- Problem to work on -
Identify every line in the records below that contains the word "picture", and reproduce each one.

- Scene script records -
⁂

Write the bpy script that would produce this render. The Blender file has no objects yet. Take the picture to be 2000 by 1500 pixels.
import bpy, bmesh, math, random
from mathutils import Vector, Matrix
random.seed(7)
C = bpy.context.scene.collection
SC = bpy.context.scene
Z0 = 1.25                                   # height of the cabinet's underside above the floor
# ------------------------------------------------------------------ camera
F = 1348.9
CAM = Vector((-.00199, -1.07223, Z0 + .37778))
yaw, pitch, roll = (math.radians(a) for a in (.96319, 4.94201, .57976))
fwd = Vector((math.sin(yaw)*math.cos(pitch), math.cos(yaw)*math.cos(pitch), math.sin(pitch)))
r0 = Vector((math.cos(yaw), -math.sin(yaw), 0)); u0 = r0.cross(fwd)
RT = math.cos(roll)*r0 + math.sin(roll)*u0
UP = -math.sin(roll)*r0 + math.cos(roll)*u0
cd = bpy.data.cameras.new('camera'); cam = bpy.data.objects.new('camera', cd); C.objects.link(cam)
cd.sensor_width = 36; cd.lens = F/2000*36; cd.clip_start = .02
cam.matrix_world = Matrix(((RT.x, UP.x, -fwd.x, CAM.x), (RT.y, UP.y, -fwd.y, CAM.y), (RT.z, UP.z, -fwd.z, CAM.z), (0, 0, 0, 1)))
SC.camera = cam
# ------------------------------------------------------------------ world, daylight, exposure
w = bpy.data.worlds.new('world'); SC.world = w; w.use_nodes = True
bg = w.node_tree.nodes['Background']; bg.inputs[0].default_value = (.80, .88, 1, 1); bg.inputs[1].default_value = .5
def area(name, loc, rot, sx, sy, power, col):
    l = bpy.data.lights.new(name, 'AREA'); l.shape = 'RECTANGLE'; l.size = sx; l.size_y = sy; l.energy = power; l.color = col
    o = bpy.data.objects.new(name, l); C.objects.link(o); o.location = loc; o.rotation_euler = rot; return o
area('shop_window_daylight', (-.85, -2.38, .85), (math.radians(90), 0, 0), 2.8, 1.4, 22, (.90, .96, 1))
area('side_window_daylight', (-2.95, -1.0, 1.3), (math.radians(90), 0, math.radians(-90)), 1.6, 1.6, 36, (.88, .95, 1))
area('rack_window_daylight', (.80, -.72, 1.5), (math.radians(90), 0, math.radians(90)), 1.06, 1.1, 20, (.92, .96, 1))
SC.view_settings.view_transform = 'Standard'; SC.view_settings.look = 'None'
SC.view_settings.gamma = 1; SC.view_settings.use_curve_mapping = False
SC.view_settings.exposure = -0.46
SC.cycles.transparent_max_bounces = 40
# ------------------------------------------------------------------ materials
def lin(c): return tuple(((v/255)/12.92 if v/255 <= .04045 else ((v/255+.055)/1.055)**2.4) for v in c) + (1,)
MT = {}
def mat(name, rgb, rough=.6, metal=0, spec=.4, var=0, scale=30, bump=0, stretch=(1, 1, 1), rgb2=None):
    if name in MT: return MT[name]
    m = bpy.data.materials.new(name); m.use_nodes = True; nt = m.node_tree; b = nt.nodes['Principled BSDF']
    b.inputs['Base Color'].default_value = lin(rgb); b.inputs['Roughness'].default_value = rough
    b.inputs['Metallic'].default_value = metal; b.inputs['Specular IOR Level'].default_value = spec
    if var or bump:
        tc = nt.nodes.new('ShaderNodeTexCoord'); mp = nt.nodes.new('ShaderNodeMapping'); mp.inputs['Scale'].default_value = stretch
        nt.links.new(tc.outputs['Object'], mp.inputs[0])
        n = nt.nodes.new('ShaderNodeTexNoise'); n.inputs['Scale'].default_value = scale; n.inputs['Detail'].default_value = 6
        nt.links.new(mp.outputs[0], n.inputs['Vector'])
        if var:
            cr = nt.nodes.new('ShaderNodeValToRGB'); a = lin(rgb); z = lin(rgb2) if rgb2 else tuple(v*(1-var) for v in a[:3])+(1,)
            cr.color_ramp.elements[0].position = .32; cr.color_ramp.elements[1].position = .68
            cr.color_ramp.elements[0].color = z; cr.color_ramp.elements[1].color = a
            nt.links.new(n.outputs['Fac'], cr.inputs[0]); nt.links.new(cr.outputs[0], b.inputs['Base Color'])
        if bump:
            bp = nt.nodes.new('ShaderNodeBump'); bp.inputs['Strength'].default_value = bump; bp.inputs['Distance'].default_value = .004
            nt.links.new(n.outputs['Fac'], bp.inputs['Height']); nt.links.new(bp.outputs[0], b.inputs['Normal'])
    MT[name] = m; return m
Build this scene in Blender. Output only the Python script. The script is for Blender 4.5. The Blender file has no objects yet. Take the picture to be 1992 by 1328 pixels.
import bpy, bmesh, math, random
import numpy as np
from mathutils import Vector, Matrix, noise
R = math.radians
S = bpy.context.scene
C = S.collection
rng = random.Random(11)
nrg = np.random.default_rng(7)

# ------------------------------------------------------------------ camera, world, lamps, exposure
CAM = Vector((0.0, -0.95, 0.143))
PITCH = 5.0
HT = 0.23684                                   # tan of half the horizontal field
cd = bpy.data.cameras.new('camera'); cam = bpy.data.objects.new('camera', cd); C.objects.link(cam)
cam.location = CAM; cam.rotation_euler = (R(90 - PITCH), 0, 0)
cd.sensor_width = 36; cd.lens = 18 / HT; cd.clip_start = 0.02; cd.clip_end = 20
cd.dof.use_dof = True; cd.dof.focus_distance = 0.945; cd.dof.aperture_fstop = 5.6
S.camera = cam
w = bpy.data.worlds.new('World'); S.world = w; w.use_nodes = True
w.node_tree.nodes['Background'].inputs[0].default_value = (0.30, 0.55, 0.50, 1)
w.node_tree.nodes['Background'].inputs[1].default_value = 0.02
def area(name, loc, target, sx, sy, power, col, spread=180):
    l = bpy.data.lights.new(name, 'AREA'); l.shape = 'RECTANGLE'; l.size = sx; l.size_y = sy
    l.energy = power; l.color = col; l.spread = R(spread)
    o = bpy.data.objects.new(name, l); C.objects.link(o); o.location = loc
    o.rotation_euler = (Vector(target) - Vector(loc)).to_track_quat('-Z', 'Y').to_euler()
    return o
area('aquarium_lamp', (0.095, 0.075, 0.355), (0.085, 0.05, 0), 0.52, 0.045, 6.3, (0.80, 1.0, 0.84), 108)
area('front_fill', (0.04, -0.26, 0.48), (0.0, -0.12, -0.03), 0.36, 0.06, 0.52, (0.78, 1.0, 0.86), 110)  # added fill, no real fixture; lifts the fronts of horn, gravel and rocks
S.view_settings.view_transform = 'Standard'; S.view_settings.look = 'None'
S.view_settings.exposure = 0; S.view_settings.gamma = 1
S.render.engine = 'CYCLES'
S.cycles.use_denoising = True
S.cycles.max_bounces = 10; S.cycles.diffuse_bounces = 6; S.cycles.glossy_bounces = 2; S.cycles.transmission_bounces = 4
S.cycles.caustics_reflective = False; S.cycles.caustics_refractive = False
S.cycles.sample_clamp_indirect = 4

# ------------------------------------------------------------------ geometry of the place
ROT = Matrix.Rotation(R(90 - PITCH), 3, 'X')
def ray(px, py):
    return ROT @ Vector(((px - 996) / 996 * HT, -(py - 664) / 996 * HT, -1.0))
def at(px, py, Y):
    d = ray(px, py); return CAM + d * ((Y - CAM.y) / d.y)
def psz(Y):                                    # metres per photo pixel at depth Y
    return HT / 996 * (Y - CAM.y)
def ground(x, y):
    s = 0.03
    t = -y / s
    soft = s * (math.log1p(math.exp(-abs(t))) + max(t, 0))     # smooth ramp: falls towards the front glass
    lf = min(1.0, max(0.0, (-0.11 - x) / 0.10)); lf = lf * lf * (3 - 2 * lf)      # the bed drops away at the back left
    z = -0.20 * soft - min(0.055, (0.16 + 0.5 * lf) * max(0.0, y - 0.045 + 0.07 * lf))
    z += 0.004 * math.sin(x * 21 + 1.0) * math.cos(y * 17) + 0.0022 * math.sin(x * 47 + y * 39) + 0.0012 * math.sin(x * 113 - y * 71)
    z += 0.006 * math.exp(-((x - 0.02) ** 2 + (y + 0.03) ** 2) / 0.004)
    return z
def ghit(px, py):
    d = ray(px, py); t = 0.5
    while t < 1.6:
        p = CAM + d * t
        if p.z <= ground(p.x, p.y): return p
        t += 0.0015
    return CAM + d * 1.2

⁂

- Exercise output -
Write the bpy script that would produce this render. The Blender file has no objects yet. Take the picture to be 2000 by 1500 pixels.
Build this scene in Blender. Output only the Python script. The script is for Blender 4.5. The Blender file has no objects yet. Take the picture to be 1992 by 1328 pixels.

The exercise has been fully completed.